-- Begin --
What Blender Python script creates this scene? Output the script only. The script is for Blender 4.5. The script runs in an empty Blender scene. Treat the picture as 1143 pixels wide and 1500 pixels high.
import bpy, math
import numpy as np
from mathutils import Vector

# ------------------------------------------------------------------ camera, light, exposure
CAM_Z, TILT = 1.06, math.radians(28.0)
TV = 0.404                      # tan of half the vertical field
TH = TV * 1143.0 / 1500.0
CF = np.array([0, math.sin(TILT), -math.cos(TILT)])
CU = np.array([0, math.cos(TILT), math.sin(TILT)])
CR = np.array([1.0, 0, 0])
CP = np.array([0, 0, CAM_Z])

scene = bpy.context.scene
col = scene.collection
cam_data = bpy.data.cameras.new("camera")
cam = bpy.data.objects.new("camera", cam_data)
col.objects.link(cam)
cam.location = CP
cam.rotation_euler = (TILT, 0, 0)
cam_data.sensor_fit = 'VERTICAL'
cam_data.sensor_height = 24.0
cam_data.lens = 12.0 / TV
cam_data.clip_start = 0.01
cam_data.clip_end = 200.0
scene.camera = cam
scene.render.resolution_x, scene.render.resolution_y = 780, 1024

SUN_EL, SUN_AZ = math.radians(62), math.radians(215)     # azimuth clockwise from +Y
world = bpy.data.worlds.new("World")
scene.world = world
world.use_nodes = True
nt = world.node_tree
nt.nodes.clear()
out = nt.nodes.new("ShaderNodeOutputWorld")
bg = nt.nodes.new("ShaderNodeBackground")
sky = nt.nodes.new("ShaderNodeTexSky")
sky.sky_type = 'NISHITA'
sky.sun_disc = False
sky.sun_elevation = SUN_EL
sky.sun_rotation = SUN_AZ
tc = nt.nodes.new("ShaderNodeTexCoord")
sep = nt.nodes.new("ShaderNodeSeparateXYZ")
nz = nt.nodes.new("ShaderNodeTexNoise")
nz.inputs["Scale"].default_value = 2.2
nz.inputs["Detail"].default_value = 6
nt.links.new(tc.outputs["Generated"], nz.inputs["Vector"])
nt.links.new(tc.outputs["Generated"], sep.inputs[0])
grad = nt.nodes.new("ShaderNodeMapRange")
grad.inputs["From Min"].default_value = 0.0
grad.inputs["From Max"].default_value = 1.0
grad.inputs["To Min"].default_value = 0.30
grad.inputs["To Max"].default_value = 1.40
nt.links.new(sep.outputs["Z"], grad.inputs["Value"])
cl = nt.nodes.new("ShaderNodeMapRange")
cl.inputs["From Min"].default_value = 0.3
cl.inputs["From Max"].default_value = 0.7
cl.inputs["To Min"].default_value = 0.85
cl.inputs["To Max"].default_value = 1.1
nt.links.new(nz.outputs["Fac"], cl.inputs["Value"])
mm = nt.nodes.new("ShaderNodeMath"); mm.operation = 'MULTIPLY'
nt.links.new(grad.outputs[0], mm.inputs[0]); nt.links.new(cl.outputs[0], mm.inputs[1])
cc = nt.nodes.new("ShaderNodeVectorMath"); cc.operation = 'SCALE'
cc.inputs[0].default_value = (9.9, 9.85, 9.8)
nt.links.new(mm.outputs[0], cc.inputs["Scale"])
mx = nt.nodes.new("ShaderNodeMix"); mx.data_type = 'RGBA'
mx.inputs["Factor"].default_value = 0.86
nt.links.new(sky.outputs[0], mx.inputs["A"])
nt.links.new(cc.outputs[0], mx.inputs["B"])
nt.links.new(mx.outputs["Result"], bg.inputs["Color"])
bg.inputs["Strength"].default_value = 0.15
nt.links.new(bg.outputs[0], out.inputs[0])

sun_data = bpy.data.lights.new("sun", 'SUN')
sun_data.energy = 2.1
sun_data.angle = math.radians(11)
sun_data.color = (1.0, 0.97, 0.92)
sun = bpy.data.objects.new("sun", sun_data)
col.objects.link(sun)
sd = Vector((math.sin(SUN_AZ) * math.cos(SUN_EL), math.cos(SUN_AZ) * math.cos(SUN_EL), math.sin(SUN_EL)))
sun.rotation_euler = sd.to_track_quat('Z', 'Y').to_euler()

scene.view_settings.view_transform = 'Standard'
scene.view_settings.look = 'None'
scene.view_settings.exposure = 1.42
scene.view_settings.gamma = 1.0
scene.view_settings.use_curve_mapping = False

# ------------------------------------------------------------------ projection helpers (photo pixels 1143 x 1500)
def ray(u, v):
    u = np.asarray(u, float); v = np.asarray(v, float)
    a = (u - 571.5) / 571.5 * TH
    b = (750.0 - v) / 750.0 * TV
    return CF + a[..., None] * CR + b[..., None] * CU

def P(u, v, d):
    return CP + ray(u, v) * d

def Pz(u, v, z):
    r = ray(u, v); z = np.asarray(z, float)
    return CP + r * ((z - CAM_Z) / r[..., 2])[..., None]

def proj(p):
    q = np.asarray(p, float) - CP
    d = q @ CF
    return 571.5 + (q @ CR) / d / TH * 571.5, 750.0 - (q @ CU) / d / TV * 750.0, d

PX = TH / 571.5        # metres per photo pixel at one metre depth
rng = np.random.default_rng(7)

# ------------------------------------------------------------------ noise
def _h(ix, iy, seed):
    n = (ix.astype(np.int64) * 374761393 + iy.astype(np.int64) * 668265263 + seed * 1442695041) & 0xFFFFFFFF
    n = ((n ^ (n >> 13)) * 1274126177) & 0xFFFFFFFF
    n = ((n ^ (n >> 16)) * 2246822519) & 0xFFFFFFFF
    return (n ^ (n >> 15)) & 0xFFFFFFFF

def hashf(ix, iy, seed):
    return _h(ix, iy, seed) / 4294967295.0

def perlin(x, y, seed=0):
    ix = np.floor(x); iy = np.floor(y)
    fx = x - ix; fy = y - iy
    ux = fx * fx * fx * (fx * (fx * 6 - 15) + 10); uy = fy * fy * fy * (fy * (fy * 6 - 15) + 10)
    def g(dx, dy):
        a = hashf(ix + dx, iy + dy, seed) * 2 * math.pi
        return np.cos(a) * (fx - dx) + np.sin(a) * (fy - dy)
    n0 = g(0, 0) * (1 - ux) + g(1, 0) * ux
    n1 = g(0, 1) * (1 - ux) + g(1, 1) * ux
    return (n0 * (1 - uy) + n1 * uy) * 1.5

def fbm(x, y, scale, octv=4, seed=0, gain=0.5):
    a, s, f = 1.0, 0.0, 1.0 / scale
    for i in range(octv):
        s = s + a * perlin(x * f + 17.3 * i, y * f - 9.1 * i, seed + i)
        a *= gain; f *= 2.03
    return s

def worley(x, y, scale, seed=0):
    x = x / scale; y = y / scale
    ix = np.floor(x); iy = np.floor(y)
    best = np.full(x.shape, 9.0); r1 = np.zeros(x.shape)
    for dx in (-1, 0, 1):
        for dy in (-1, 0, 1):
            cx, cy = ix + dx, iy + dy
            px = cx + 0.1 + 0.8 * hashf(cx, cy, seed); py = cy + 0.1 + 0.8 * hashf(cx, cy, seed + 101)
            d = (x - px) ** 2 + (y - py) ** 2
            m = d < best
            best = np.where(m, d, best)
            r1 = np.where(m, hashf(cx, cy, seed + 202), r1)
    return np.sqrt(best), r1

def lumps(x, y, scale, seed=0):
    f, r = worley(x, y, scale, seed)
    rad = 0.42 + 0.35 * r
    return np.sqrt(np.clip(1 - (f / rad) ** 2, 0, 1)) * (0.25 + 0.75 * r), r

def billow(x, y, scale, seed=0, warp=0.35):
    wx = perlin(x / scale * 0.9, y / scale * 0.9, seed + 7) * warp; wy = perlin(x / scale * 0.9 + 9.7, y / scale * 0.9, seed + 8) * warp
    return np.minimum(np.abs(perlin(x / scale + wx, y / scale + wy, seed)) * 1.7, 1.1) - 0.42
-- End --
WRITTEN REQUEST — Identify and copy the lines holding the word "pixels".

THE REPLY —
What Blender Python script creates this scene? Output the script only. The script is for Blender 4.5. The script runs in an empty Blender scene. Treat the picture as 1143 pixels wide and 1500 pixels high.
# ------------------------------------------------------------------ projection helpers (photo pixels 1143 x 1500)